Ministerstwo Gospodarki proponuje wprowadzenie węzłowych opłat przesyłowych. W praktyce oznaczałoby, że opłaty za energię zależałyby od odległości odbiorcy od producenta.
- To by oznaczało, że opłata przesyłowa, którą dzisiaj każdy płaci w tej samej wielkości, byłaby zróżnicowana. Odbiorcy oddaleni od źródeł energii płaciliby drożej, a ci, którzy byliby bliżej, płaciliby prawdopodobnie taniej.

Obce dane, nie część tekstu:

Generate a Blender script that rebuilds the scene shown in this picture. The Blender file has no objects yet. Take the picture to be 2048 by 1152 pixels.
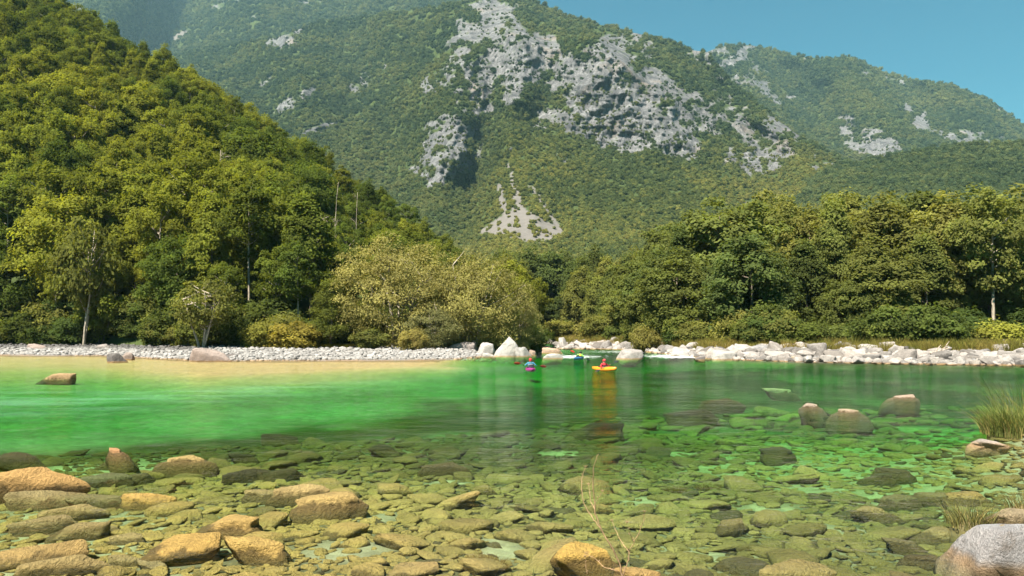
import bpy, bmesh, math, random
import numpy as np
from mathutils import Vector, Matrix, Euler

scene = bpy.context.scene
R = math.radians

# ---------------------------------------------------------------- camera, sky, sun, exposure
F, CX, CY, CAMH = 1462.0, 1024.0, 576.0, 2.6
PITCH = math.atan(86.0 / F)
cam_d = bpy.data.cameras.new('camera')
cam = bpy.data.objects.new('camera', cam_d)
bpy.context.scene.collection.objects.link(cam)
cam.location = (0, 0, CAMH)
cam.rotation_euler = (math.pi / 2 + PITCH, 0, 0)
cam_d.sensor_width = 36.0
cam_d.lens = 36.0 * F / 2048.0
cam_d.clip_start = 0.1
cam_d.clip_end = 30000.0
scene.camera = cam

SUN_EL, SUN_AZ = R(55), R(-146)          # azimuth measured from +Y towards +X
sun_dir = Vector((math.sin(SUN_AZ) * math.cos(SUN_EL), math.cos(SUN_AZ) * math.cos(SUN_EL), math.sin(SUN_EL)))
world = bpy.data.worlds.new('World')
scene.world = world
world.use_nodes = True
wt = world.node_tree
wt.nodes.clear()
w_out = wt.nodes.new('ShaderNodeOutputWorld')
w_bg = wt.nodes.new('ShaderNodeBackground')
w_sky = wt.nodes.new('ShaderNodeTexSky')
w_sky.sky_type = 'NISHITA'
w_sky.sun_disc = False
w_sky.sun_elevation = SUN_EL
w_sky.sun_rotation = SUN_AZ
w_sky.air_density = 1.0
w_sky.dust_density = 0.3
w_sky.ozone_density = 1.5
w_mul = wt.nodes.new('ShaderNodeMix')
w_mul.data_type = 'RGBA'
w_mul.blend_type = 'MULTIPLY'
w_mul.inputs['Factor'].default_value = 1.0
w_mul.inputs[7].default_value = (0.080, 0.40, 0.40, 1)
wt.links.new(w_sky.outputs[0], w_mul.inputs[6])
wt.links.new(w_mul.outputs[2], w_bg.inputs[0])
w_bg.inputs[1].default_value = 0.08
wt.links.new(w_bg.outputs[0], w_out.inputs[0])

sun_d = bpy.data.lights.new('sun', 'SUN')
sun_d.energy = 5.0
sun_d.angle = R(0.53)
sun_d.color = (1.0, 0.93, 0.82)
sun = bpy.data.objects.new('sun', sun_d)
bpy.context.scene.collection.objects.link(sun)
sun.rotation_euler = sun_dir.to_track_quat('Z', 'Y').to_euler()

scene.view_settings.view_transform = 'Standard'
scene.view_settings.look = 'None'
scene.view_settings.gamma = 1.0
scene.view_settings.exposure = 1.75
scene.render.engine = 'CYCLES'
cy = scene.cycles
cy.max_bounces = 8
cy.diffuse_bounces = 4
cy.glossy_bounces = 2
cy.transmission_bounces = 4
cy.volume_bounces = 0
cy.transparent_max_bounces = 24
cy.sample_clamp_indirect = 4.0
cy.sample_clamp_direct = 0.0
cy.use_denoising = True
cy.caustics_reflective = False
cy.caustics_refractive = False

# ---------------------------------------------------------------- geometry of the view
cp, sp_ = math.cos(PITCH), math.sin(PITCH)


def ray(px, py):
    """direction through a photo point, scaled so that y = 1"""
    u = (np.asarray(px, float) - CX) / F
    v = (CY - np.asarray(py, float)) / F
    y = cp - v * sp_
    return u / y, (sp_ + v * cp) / y


def at(px, py, Y):
    dx, dz = ray(px, py)
    return np.stack(np.broadcast_arrays(dx * Y, np.asarray(Y, float) + 0 * dx, CAMH + dz * Y), -1)


def on_plane(px, py, z=0.0):
    dx, dz = ray(px, py)
    Y = (z - CAMH) / dz
    return float(dx * Y), float(Y)


def proj(P):
    P = np.asarray(P, float)
    x, y, z = P[..., 0], P[..., 1], P[..., 2] - CAMH
    d = y * cp + z * sp_
    d = np.maximum(d, 0.01)
    return CX + F * x / d, CY - F * (z * cp - y * sp_) / d


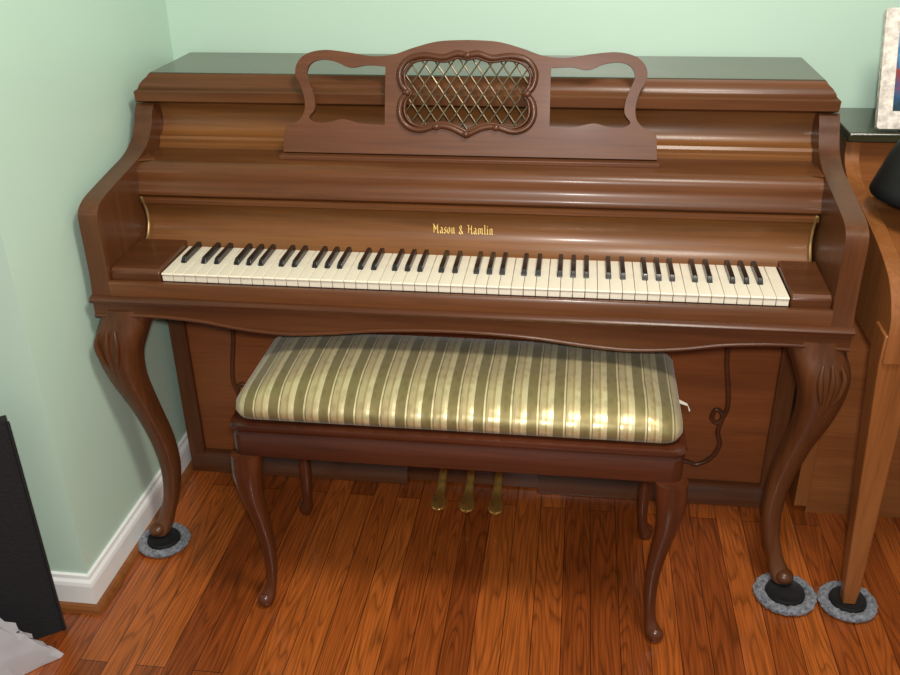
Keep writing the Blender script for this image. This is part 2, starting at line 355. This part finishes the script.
# keyboard
kb=mk('keyboard',*boxg(KL,KR,.002,.152,.6685,.6715),M_redfelt,piano,label='full keyboard with ivory naturals and black sharps')
ww=1.222/52
def wkey(i):
    x0=KL+i*ww+.0005; x1=x0+ww-.001
    pr=[(0.002,.6718),(0.0015,.684),(-.001,.6865),(-.001,.6885),(0,.690),(.1475,.690),(.1475,.6718)]
    return prism(pr,x0,x1)
g=wkey(0); w0=mk('white_key',*g,M_ivory,kb,bevel=.0008,smooth=30,label=None)
for i in range(1,52):
    o=w0.copy(); COL.objects.link(o); o.parent=kb; o.location=w0.location+Vector((i*ww,0,0))
def bkey(xc):
    h=.0115
    rings=[[(xc-.0056,.054,.6902),(xc+.0056,.054,.6902),(xc+.0056,.1475,.6902),(xc-.0056,.1475,.6902)],
           [(xc-.0052,.056,.694),(xc+.0052,.056,.694),(xc+.0052,.1475,.694),(xc-.0052,.1475,.694)],
           [(xc-.0045,.0625,.6902+h),(xc+.0045,.0625,.6902+h),(xc+.0045,.1475,.6902+h),(xc-.0045,.1475,.6902+h)]]
    return loft(rings)
first=None
names='ABCDEFG'; off={'A':.002,'C':-.002,'D':.002,'F':-.0025,'G':0}
for i in range(51):
    n=names[i%7]
    if n in off:
        xc=KL+(i+1)*ww+off[n]
        if first is None:
            first=mk('black_key',*bkey(xc),M_ebony,kb,bevel=.0012,smooth=30); fx=xc
        else:
            o=first.copy(); COL.objects.link(o); o.parent=kb; o.location=first.location+Vector((xc-fx,0,0))
# lower body
knee=mk('knee_board',*boxg(XC-.702,XC+.702,.298,.31,.06,.612),M_knee,piano)
def mirrored(pts): return [(2*XC-p[0],p[1],p[2]) for p in pts]
sc1=cr([(.60,.297,.57),(.587,.297,.50),(.588,.297,.40),(.600,.297,.32),(.604,.297,.265),(.588,.297,.226),(.572,.297,.238),(.580,.297,.262),(.596,.297,.245),(.590,.297,.200),(.598,.297,.165),(.584,.297,.128),(.550,.297,.104),(.515,.297,.112),(.40,.297,.110),(.28,.297,.114)],6)
rad=[.006]*len(sc1)
mk('scroll_molding',*tube(sc1,rad,8),M_dark,knee,smooth=60)
mk('scroll_molding',*tube(mirrored(sc1),rad,8),M_dark,knee,smooth=60)
tb=[(.285,.0),(.276,.002),(.276,.024),(.279,.028),(.279,.040),(.284,.046),(.286,.056),(.294,.060),(.312,.060),(.312,0)]
mk('toe_board',*merge(prism(tb,XC-.738,XC-.165),prism(tb,XC+.165,XC+.738),prism([(.294,.005),(.294,.066),(.312,.066),(.312,.005)],XC-.165,XC+.165)),M_dark,piano,smooth=40)
mk('back_frame',*boxg(XC-.701,XC+.701,.54,YP-.002,.02,.954),M_dark,piano)
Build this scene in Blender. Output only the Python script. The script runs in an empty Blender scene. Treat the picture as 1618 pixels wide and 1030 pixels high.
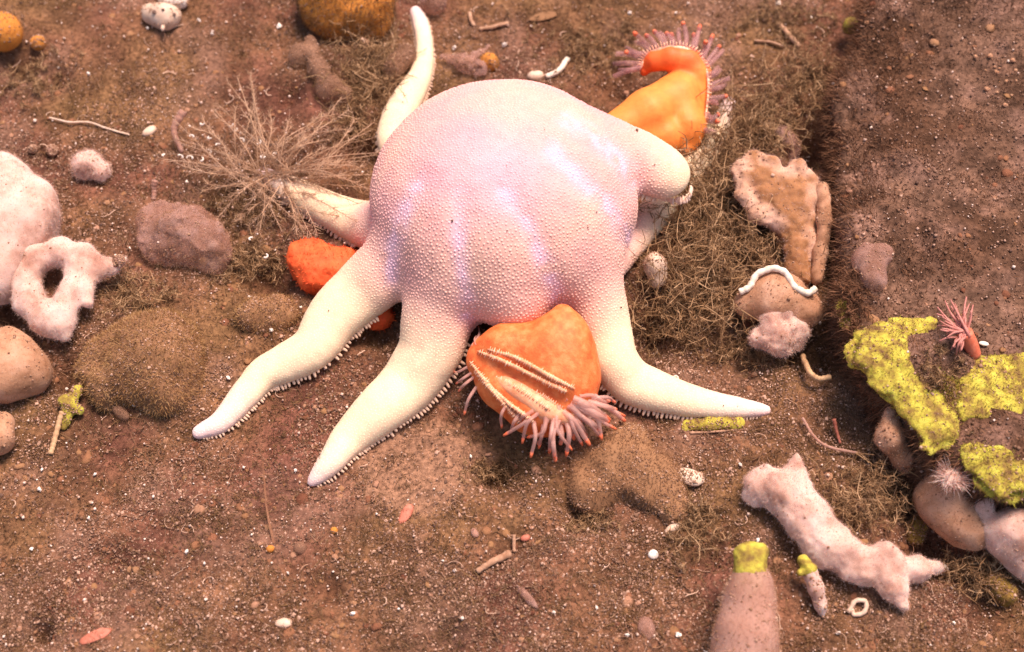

Prawdopodobnie, bo szczegóły nie zostały podane do wiadomości publicznej - mówi w "GP" prof. Krzysztof Żmijewski z Politechniki Warszawskiej.
Trudno jeszcze określić, kiedy te zmiany wejdą w życie. PSE Operator ocenia, że wprowadzenie zmian może wymagać nawet 1,5-rocznego programu badawczego. Jednak już teraz można wstępnie ocenić, jakie skutki dla odbiorców mogłyby mieć nowe zasady ustalania wysokości opłat za przesył pradu.
- Taryfa przesyłowa mogłaby się zmienić o plus - minus 20 proc. W efekcie dla niektórych odbiorców przemysłowych łączne opłaty za energię mogłyby wzrosnąć o 5-7 proc., a dla innych spaść w podobnym stopniu - ocenia w dzienniku Jerzy Andruszkiewicz, wiceprezes PSE Operator.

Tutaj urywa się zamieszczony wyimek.